The controversy escalated after Fed Chair Jerome Powell revealed a Department of Justice criminal probe into a $2.5 billion renovation of the central bank’s headquarters. Powell described the investigation as politically motivated, aimed at pressuring the Fed to cut interest rates faster and deeper than planned. European central bank leaders, including Bank of England Governor Andrew Bailey and ECB President Christine Lagarde, have publicly defended Powell, emphasizing the critical role of central bank autonomy.
Trichet compared the situation to emerging markets with weak institutions, warning that a Fed “obedient” to the executive branch would be highly destabilizing. “A Federal Reserve that is the most obedient servant of the executive branch is not what is expected in the U.S. Constitution. The Fed depends on Congress, not on the executive branch,” Trichet said. Bank of Finland Governor Olli Rehn added that undermining the Fed’s credibility could fuel global inflation and create structural risks for the world economy.

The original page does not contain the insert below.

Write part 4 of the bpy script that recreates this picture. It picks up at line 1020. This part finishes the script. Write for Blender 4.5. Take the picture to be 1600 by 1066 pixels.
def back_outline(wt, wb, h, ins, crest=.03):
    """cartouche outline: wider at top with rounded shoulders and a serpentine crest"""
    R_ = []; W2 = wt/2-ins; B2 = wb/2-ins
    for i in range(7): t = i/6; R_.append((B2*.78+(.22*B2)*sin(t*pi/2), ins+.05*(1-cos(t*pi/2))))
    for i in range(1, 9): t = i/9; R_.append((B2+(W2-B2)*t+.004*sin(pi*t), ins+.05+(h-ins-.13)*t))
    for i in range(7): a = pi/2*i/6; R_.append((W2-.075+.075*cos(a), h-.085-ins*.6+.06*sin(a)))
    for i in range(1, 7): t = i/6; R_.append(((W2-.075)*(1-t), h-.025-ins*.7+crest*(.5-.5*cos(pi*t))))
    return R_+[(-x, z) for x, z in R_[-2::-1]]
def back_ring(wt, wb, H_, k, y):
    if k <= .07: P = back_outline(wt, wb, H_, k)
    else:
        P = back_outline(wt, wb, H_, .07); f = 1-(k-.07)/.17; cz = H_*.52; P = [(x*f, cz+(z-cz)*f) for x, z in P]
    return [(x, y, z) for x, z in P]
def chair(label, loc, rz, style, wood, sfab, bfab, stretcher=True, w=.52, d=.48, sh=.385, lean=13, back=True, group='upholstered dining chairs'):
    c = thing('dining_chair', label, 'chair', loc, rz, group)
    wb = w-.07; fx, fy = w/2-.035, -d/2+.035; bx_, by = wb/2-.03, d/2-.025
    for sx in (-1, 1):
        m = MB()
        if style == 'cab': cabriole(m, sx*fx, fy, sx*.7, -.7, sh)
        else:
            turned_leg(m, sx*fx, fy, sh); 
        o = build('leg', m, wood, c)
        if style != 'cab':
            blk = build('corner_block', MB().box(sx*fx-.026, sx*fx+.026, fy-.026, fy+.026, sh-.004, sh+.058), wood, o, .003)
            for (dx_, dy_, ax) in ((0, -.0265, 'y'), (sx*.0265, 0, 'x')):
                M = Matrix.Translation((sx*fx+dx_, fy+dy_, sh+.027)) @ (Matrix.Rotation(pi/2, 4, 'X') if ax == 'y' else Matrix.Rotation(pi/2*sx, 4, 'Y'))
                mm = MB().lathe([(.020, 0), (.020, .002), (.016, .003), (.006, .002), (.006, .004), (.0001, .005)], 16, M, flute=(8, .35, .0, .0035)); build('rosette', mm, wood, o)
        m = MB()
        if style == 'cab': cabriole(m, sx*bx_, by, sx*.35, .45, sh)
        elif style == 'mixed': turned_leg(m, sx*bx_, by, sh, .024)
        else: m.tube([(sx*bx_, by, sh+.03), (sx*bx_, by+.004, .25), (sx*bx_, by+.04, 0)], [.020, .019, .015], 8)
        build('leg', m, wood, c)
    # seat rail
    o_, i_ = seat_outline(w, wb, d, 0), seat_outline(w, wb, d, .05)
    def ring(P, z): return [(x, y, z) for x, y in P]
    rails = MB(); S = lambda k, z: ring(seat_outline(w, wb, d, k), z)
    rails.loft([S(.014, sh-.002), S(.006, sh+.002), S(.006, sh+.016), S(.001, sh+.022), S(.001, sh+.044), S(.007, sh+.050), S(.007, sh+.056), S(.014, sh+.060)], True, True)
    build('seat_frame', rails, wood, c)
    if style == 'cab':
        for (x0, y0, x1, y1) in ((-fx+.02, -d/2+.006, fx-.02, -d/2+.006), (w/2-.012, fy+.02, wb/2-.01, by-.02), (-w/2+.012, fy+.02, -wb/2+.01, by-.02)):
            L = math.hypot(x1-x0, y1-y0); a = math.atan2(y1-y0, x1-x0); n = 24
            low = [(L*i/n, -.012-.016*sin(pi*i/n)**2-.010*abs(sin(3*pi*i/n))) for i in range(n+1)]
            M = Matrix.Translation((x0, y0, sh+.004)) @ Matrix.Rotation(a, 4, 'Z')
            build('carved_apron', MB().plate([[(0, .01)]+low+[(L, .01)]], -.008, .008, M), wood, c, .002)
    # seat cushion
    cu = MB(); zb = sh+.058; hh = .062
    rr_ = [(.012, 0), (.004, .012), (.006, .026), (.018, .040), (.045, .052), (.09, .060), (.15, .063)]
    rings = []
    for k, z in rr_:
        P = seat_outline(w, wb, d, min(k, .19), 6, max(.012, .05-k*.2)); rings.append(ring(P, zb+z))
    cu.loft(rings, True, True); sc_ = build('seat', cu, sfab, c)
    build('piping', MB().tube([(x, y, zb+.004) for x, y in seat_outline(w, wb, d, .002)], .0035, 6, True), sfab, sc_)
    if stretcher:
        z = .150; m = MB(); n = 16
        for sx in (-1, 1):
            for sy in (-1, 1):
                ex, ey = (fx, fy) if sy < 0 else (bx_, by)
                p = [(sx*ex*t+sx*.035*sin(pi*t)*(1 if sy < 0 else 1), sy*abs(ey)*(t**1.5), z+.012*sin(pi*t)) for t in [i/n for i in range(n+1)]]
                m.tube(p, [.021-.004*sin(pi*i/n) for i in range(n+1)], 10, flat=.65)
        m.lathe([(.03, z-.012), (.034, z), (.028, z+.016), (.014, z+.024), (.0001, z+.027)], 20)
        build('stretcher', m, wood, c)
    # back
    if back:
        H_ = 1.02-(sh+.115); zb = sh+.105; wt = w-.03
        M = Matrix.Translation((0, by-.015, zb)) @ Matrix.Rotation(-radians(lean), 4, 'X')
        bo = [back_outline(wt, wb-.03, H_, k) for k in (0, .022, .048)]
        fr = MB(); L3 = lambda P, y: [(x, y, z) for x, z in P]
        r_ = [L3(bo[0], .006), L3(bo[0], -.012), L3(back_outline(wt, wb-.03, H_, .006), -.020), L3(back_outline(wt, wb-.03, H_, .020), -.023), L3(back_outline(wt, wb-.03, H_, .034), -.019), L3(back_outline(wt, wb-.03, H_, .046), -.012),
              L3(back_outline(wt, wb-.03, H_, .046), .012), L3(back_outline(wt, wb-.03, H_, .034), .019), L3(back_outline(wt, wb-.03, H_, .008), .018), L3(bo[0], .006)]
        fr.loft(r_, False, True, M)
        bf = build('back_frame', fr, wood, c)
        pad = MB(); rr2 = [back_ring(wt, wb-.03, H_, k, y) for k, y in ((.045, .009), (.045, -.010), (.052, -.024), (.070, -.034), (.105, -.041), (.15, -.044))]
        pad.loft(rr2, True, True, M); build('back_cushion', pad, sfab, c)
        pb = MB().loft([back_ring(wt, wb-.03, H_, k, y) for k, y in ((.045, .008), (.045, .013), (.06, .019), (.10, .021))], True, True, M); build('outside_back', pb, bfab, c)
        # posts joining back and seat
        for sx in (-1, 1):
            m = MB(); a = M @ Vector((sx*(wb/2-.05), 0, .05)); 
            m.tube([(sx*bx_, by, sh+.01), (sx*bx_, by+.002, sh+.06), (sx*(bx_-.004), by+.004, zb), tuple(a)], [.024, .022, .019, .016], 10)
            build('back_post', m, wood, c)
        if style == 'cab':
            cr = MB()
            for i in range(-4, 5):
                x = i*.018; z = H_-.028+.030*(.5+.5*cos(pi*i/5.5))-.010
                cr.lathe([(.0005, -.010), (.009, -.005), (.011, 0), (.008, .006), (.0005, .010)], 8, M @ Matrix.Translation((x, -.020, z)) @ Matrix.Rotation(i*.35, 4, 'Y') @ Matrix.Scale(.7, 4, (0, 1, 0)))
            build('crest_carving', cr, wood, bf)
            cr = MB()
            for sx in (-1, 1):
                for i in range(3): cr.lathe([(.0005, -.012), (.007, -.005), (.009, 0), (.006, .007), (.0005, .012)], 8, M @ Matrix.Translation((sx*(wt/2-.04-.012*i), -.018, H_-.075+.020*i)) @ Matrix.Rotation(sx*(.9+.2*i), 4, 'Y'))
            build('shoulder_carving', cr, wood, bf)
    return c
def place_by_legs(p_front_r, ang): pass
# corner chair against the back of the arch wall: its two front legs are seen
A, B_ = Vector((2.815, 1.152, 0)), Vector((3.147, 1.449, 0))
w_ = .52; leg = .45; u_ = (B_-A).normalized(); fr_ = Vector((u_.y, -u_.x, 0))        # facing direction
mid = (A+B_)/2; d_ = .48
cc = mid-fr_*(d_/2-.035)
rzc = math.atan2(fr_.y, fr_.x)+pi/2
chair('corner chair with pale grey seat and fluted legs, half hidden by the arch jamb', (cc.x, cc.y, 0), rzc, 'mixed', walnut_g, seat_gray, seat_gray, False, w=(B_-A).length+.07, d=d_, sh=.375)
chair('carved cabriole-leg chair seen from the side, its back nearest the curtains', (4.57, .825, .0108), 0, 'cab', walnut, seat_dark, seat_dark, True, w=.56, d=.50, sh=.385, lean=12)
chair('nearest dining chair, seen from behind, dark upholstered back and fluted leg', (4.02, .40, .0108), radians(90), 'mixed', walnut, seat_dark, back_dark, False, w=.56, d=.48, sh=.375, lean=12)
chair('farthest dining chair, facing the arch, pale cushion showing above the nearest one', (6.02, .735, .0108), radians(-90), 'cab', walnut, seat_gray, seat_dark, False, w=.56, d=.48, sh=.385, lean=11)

Trichet highlighted the U.S.’s growing debt-to-GDP ratio and bipartisan pressure to increase spending as key vulnerabilities. “The market is way too calm given the risks that exist out there,” he said, noting that global debt—public and private—is now higher than before the 2008 Lehman Brothers collapse. He warned that political subordination of the Fed could threaten both U.S. and global economic stability, creating systemic risks across financial markets.
Citi analysts echoed the concern, cautioning that populist pressures on central banks could spread beyond the U.S. as shorter maturities dominate European government bonds and debt servicing becomes increasingly sensitive to policy-rate decisions. They emphasized that while ECB and Bank of England independence is intact, future political pressures could challenge it.
The potential destabilization of the Fed could ripple across global markets, affecting interest rates, inflation expectations, and investor confidence. Trichet stressed that central bank credibility is a cornerstone of economic stability, and political interference risks creating both immediate and long-term shocks. With U.S. monetary policy influencing financial systems worldwide, any erosion of Fed independence could elevate global borrowing costs, weaken investor confidence, and heighten volatility in equity and bond markets.
European and U.S. economists alike are monitoring developments closely, as central bank autonomy remains a critical factor in sustaining growth and maintaining price stability in a fragile global economy. The coming weeks will likely determine whether political pressures escalate or whether the Fed can maintain its independence in the face of mounting executive scrutiny.